The Survivor |
I can't tell you what I did.
Whether it was "right" or "wrong," I do not know. It just
happened. I chanced upon this "gift of gardening" while clearing out
the very last portion of last summer's garden about a month ago. The section of
the garden where pepper plants, both sweet bell peppers and hot varieties like
the time-tested Jalapeño, are planted here. I always tear these out late
because they keep producing right through fall and the first part of the
coldest winter months.
Mother Nature usually delivers the "coup de grâce"
or death blow to the entire garden at some point. It's usually after winter
temperatures drop into a sustained freeze level. I live in a cold area of
Northern California. The weather can deliver a whopper of a freeze every winter
and often does. Several times. The tomato plants that I had not removed yet are
normally finished off by a good freeze, and that includes the mighty pepper
plants. Peppers love heat. They normally cannot stand cold winter temperatures,
but some do perform better than others.
Imagine my surprise when I found this guy. It was located in
last year's pepper bed, which contained about 25 different pepper plants. There
was nothing special about this guy. It is your normal, ordinary Jalapeño pepper
plant. It produced about the same number of spicy peppers that the two other
Jalapeno plants did. However, unlike the other two, this one was not brown,
barren, twig-like, or dead. For some strange reason it survived. No other
garden plant did. Every single other plant in my expansive gardens kicked the
bucket over the winter. Which is a normal development for most plants in a
summer vegetable garden. But not this one.
New Growth Emerging |
Color me amazed. This is the first time I've encountered
anything quite like this. But I did not let it stop me in that day's quest of
tearing out the old garden to make way for the new one that will soon be
planted. I nearly pulled this survivor out of the ground and tossed it into the
large and expanding pile of dead pepper plants and various weeds. But I was
struck by an epiphany. I've never encountered anything like this before. Why
should I take action to kill a solid garden producer that obviously isn't quite
done producing yet?
It would still be forced to survive a brutal haircut. Which
it did receive. All of those long vines with new green growth were pruned away
and tossed on the growing refuse pile. Those vines had grown into other plants
that were dead. Plus, I had to remove the tomato cage support. So, if this
mighty garden survivor was going to see another growing season, it would be
forced to survive some fairly brutal treatment. It received a solid haircut,
just like you see pictured above.
2023 Pepper Garden Survivor is Front and Far Left |
I did make sure to show it a little bit of love this past
weekend. As I chopped, mowed and chopped down even more spring weeds with a
furious purpose, I dragged the garden hose over to the survivor. It received a
slow drip of nourishing water, plus a sprinkling of garden fertilizer sprinkled
at the base. It has reacted with a pleasing spurt of green growth over every
section and branch that was not pruned away.

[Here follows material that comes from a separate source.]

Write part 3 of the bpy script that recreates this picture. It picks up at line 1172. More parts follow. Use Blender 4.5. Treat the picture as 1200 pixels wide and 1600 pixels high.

The Survivor may have survived the first onslaught of summer
garden prep. But the abuse isn't over yet. It still may not make it. It will be
required to survive the absolute injustice of whirling blades from the Mantis
Rototiller that I put to work in the garden area every spring. I will make
every effort to spare The Survivor from those churning blades that cut up the
soil, but who knows how it will react.
Rat Exterminator on Patrol |
What kind of production can I expect from The Survivor? I'm
not sure. I've never encountered this type of good luck charm before. But,
provided it survives, I will keep my eye on its progress. Hopefully, it will
provide a bounty of peppers. Just as it did last summer. Time will tell.